:: Problem requirements ::
Give the data below again, word for word.

:: Provided material ::
╔══

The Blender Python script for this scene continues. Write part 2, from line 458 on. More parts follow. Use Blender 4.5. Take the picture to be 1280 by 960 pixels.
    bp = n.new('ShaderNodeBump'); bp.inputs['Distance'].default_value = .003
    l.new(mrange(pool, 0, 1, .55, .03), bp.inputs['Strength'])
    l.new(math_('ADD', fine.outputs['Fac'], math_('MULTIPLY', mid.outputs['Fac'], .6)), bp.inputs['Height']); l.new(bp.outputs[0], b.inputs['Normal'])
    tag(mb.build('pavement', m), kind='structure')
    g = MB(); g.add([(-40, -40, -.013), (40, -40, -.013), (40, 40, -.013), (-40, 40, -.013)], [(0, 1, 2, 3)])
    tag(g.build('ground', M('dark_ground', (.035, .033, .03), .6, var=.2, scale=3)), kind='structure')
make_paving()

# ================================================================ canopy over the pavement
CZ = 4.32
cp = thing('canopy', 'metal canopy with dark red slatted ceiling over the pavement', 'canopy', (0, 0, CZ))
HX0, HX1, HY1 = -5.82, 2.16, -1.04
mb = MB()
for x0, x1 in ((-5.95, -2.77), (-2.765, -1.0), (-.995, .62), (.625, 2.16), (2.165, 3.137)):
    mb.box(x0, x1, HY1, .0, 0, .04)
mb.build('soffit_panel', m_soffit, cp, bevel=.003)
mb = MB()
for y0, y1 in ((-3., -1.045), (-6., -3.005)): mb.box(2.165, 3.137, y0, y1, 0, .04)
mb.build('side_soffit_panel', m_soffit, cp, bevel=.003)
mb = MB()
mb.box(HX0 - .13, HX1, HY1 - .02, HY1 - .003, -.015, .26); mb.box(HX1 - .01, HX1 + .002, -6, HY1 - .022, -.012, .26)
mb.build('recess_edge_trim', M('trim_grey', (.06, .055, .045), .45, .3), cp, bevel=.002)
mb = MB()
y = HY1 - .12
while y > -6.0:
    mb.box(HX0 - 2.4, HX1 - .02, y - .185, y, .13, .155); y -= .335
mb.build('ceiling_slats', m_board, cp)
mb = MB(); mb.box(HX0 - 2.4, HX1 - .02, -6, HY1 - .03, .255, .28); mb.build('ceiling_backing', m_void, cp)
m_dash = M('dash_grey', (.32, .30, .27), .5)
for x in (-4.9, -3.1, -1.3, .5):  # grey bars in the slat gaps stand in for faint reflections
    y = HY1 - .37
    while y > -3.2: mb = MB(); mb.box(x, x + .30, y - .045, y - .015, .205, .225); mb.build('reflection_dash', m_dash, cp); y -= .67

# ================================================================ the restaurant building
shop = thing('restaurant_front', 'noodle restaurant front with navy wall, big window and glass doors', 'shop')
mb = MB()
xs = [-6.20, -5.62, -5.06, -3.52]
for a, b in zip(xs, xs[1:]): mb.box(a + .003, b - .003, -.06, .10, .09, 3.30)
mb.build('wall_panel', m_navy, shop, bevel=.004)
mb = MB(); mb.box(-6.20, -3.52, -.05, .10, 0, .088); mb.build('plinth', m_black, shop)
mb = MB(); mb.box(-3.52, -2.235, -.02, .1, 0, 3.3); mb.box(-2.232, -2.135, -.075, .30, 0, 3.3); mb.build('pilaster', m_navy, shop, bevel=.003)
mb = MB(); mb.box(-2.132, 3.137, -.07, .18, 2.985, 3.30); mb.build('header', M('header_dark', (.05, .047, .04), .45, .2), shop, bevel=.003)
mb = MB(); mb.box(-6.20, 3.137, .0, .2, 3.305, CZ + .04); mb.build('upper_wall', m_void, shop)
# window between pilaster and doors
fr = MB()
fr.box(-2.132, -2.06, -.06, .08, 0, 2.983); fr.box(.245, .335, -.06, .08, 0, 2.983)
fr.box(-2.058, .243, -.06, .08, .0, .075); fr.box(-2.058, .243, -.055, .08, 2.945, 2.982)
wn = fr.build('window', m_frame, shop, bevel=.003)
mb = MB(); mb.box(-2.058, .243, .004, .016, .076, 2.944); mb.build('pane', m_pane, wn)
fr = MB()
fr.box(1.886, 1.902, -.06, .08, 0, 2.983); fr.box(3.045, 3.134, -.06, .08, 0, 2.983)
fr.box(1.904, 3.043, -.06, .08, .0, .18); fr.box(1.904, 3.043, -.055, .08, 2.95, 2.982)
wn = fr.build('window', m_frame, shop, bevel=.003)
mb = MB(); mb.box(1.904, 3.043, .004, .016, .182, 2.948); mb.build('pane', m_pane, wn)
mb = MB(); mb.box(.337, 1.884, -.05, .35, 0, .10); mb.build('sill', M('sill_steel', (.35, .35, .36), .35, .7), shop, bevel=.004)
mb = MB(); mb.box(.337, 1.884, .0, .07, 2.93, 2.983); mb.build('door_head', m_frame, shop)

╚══

:: Written response ::
The Blender Python script for this scene continues. Write part 2, from line 458 on. More parts follow. Use Blender 4.5. Take the picture to be 1280 by 960 pixels.
    bp = n.new('ShaderNodeBump'); bp.inputs['Distance'].default_value = .003
    l.new(mrange(pool, 0, 1, .55, .03), bp.inputs['Strength'])
    l.new(math_('ADD', fine.outputs['Fac'], math_('MULTIPLY', mid.outputs['Fac'], .6)), bp.inputs['Height']); l.new(bp.outputs[0], b.inputs['Normal'])
    tag(mb.build('pavement', m), kind='structure')
    g = MB(); g.add([(-40, -40, -.013), (40, -40, -.013), (40, 40, -.013), (-40, 40, -.013)], [(0, 1, 2, 3)])
    tag(g.build('ground', M('dark_ground', (.035, .033, .03), .6, var=.2, scale=3)), kind='structure')
make_paving()

# ================================================================ canopy over the pavement
CZ = 4.32
cp = thing('canopy', 'metal canopy with dark red slatted ceiling over the pavement', 'canopy', (0, 0, CZ))
HX0, HX1, HY1 = -5.82, 2.16, -1.04
mb = MB()
for x0, x1 in ((-5.95, -2.77), (-2.765, -1.0), (-.995, .62), (.625, 2.16), (2.165, 3.137)):
    mb.box(x0, x1, HY1, .0, 0, .04)
mb.build('soffit_panel', m_soffit, cp, bevel=.003)
mb = MB()
for y0, y1 in ((-3., -1.045), (-6., -3.005)): mb.box(2.165, 3.137, y0, y1, 0, .04)
mb.build('side_soffit_panel', m_soffit, cp, bevel=.003)
mb = MB()
mb.box(HX0 - .13, HX1, HY1 - .02, HY1 - .003, -.015, .26); mb.box(HX1 - .01, HX1 + .002, -6, HY1 - .022, -.012, .26)
mb.build('recess_edge_trim', M('trim_grey', (.06, .055, .045), .45, .3), cp, bevel=.002)
mb = MB()
y = HY1 - .12
while y > -6.0:
    mb.box(HX0 - 2.4, HX1 - .02, y - .185, y, .13, .155); y -= .335
mb.build('ceiling_slats', m_board, cp)
mb = MB(); mb.box(HX0 - 2.4, HX1 - .02, -6, HY1 - .03, .255, .28); mb.build('ceiling_backing', m_void, cp)
m_dash = M('dash_grey', (.32, .30, .27), .5)
for x in (-4.9, -3.1, -1.3, .5):  # grey bars in the slat gaps stand in for faint reflections
    y = HY1 - .37
    while y > -3.2: mb = MB(); mb.box(x, x + .30, y - .045, y - .015, .205, .225); mb.build('reflection_dash', m_dash, cp); y -= .67

# ================================================================ the restaurant building
shop = thing('restaurant_front', 'noodle restaurant front with navy wall, big window and glass doors', 'shop')
mb = MB()
xs = [-6.20, -5.62, -5.06, -3.52]
for a, b in zip(xs, xs[1:]): mb.box(a + .003, b - .003, -.06, .10, .09, 3.30)
mb.build('wall_panel', m_navy, shop, bevel=.004)
mb = MB(); mb.box(-6.20, -3.52, -.05, .10, 0, .088); mb.build('plinth', m_black, shop)
mb = MB(); mb.box(-3.52, -2.235, -.02, .1, 0, 3.3); mb.box(-2.232, -2.135, -.075, .30, 0, 3.3); mb.build('pilaster', m_navy, shop, bevel=.003)
mb = MB(); mb.box(-2.132, 3.137, -.07, .18, 2.985, 3.30); mb.build('header', M('header_dark', (.05, .047, .04), .45, .2), shop, bevel=.003)
mb = MB(); mb.box(-6.20, 3.137, .0, .2, 3.305, CZ + .04); mb.build('upper_wall', m_void, shop)
# window between pilaster and doors
fr = MB()
fr.box(-2.132, -2.06, -.06, .08, 0, 2.983); fr.box(.245, .335, -.06, .08, 0, 2.983)
fr.box(-2.058, .243, -.06, .08, .0, .075); fr.box(-2.058, .243, -.055, .08, 2.945, 2.982)
wn = fr.build('window', m_frame, shop, bevel=.003)
mb = MB(); mb.box(-2.058, .243, .004, .016, .076, 2.944); mb.build('pane', m_pane, wn)
fr = MB()
fr.box(1.886, 1.902, -.06, .08, 0, 2.983); fr.box(3.045, 3.134, -.06, .08, 0, 2.983)
fr.box(1.904, 3.043, -.06, .08, .0, .18); fr.box(1.904, 3.043, -.055, .08, 2.95, 2.982)
wn = fr.build('window', m_frame, shop, bevel=.003)
mb = MB(); mb.box(1.904, 3.043, .004, .016, .182, 2.948); mb.build('pane', m_pane, wn)
mb = MB(); mb.box(.337, 1.884, -.05, .35, 0, .10); mb.build('sill', M('sill_steel', (.35, .35, .36), .35, .7), shop, bevel=.004)
mb = MB(); mb.box(.337, 1.884, .0, .07, 2.93, 2.983); mb.build('door_head', m_frame, shop)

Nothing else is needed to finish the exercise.